Homepage Forums Grading The White Cyc Stand Up – When White Is Not White


  • Willian Aleman
    Guest

    Robbie, thanks for the great insight. I like the fact that you didn’t use any extra treatment to bring the natural skin tone of the talent, specially coming from the Sony FS7.


  • Robbie Carman
    Guest

    thanks Willian. Yeah it’s an interesting camera – sometimes it’s great! Sometimes…well….


  • rneil@rneilphotog.com
    Guest

    From my 40+ years as a stills portrait photographer … the beginning of this, just the description only, had me laughing. Oh my … high-key with the aim a clean subject with pure white background is technically more difficult than balancing 8 different spotlights trying to do a dramatic dark portrait. A LOT more so. And while we had our printing lab, cleaning up other shooter’s paltry attempts was a huge job, with as you note all sorts of compromises. You either shoot this right, or … you make a ton of work for the other guy. That normally never really looks right. Great job fixing this … and why anyone would should compressed log for this is beyond me.

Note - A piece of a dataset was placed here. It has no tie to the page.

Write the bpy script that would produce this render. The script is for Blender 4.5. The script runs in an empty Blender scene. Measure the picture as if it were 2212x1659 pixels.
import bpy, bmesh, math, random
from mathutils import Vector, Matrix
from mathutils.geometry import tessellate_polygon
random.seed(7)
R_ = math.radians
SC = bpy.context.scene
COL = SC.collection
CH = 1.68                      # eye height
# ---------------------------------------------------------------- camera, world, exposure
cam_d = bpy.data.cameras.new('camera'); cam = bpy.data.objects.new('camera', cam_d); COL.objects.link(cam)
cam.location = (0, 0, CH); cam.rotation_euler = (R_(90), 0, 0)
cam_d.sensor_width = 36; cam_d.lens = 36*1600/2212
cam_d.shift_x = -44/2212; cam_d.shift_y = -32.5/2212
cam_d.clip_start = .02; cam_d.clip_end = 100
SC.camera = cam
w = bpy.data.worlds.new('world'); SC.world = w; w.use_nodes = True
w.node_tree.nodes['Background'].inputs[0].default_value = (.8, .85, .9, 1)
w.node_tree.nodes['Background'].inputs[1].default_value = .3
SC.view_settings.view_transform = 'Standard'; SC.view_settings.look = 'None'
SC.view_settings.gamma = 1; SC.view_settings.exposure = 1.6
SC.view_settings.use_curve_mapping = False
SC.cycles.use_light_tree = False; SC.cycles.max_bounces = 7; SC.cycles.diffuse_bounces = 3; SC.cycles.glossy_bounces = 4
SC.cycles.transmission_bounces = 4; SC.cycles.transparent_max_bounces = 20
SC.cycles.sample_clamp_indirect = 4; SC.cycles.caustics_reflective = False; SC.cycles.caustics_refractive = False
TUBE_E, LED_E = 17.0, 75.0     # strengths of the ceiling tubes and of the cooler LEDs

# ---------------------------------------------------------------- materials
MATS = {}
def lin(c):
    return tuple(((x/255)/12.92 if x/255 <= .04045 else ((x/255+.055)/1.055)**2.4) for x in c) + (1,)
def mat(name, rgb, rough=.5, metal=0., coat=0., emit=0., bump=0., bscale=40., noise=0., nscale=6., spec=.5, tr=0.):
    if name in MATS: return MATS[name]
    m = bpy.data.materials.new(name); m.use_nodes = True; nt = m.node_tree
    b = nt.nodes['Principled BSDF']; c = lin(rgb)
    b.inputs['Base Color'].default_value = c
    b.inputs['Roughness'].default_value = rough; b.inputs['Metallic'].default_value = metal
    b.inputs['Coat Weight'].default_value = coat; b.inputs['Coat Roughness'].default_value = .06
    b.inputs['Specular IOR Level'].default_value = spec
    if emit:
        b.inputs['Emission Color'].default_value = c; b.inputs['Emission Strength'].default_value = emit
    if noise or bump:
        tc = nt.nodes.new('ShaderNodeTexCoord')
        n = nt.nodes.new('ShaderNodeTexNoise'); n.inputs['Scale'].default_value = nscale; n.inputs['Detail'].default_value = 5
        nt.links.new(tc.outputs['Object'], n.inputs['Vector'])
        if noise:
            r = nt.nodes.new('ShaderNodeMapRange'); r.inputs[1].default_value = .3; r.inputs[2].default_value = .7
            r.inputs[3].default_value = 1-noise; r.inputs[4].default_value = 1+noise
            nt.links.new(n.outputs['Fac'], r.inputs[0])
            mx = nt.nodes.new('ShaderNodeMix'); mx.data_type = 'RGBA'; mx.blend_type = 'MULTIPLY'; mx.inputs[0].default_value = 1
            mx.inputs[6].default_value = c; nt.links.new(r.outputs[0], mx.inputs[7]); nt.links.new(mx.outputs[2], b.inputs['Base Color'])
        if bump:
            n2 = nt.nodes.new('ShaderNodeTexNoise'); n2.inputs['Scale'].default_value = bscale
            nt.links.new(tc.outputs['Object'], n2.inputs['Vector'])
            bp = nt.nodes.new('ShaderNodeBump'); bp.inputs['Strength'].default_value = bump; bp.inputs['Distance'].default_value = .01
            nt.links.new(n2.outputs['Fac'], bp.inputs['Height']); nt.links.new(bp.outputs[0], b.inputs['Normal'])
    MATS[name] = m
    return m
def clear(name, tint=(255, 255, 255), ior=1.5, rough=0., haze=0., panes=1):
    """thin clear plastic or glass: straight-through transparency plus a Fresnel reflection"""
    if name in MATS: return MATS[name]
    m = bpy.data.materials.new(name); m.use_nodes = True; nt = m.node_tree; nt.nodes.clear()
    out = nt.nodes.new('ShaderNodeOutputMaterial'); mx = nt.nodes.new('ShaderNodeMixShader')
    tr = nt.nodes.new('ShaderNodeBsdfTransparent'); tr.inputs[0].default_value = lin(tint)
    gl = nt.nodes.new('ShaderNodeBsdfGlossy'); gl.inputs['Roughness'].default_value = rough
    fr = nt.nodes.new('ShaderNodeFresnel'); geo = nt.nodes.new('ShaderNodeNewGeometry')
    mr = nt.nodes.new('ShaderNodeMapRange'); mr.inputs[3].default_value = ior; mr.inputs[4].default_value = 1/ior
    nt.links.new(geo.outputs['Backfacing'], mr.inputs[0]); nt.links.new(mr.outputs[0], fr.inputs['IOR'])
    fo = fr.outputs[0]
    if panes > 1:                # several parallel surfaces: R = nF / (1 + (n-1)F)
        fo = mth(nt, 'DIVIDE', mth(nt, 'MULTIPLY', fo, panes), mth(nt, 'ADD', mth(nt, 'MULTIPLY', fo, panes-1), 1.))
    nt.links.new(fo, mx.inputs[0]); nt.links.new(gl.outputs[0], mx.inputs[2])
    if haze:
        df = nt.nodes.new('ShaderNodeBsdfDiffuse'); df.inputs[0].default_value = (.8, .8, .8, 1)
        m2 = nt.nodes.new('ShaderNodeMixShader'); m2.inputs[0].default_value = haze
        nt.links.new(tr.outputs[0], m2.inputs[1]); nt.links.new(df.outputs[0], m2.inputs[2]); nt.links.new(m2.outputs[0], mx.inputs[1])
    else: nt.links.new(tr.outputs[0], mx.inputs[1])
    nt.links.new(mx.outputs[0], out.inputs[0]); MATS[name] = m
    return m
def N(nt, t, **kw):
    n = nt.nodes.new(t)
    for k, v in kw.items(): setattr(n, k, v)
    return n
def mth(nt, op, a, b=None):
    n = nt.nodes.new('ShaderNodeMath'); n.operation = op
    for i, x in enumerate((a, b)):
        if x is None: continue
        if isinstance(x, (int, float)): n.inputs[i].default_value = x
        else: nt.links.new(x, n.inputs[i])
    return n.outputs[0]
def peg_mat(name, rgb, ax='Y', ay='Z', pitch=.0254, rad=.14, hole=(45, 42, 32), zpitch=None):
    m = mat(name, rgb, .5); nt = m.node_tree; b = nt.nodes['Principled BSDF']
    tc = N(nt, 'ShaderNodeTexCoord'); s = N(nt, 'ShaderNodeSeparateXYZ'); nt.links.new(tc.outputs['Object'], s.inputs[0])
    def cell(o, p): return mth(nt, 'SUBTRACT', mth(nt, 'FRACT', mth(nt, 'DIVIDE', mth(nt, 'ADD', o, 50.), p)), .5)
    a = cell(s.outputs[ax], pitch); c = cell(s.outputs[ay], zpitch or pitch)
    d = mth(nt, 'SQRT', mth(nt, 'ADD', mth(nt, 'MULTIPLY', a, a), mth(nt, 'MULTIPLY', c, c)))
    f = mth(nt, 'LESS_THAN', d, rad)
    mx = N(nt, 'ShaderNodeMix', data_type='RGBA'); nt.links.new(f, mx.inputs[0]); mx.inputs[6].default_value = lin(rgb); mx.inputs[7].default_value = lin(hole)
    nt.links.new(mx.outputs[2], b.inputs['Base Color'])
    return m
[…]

    And yea, feel free to use your surface and just say what you’re doing. Cleaner to watch, actually.


  • Jan Klier
    Member

    Good episode. Always learn something new.

    This shot clearly suffered from some lighting short comings. In defense of the FS7, which I work with a lot, if you are used to working in slog2 or slog3 to get the full dynamic range, and then you’re faced with a white cyc shoot, it makes sense to stay in that same configuration. Because if you go back to standard mode and aren’t familiar with all the color profiles you may end up baking something into the footage that is even worse. That said, monitoring your footage with wave form or false color and the appropriate LUT and passing that LUT on to post, is imperative if you go down that road. I’ve been in that exact scenario a few months ago, except it was a lot more skin tone on bare arms, etc.

    Sometimes it’s very hard to find one key that gets it all right, and using a key mixer and a few sub keys can do the trick in terms of precision.


  • Robbie Carman
    Guest

    all great points. Like I told Willian below, I find it to be a really interesting camera – in the right hands, and situations, it makes great images. But sometimes it doesn’t .


  • Marc Wielage
    Member

    Noted comic writer/actor John Hodgman (“PC” in the Apple 2006-2009 “Buy a Mac” commercials) revealed in an interview that the stage on which they shot those commercials was massive. One of the reasons why the white cyc looked so good in the finished spots is that it was about 50′ or 60′ wide, and they pulled the actors very far into that stage. He said that Steve Jobs was adamant that the white background look “perfect,” and by that I think he wanted even the dailies to look good (without tweaking in VFX). When you don’t have a stage this big (plus tons of lighting gear), it’s really hard to get the background totally even. Same with green screen.

  • I am getting tons of white cyc stuff right now and the DP admittedly does a great job, but I worked out a workflow that desaturates my whites to ensure there’s zero chance of color variance. Especially since in the conform we’re using mattes to help where repos get extreme. I see the value in blowing them out for this kind of shot. When it’s well shot, a good handle of the LOG footage (RED in my case) and then desaturating the white, looks as perfect as a Steve Jobs 50’ cyc. Ha!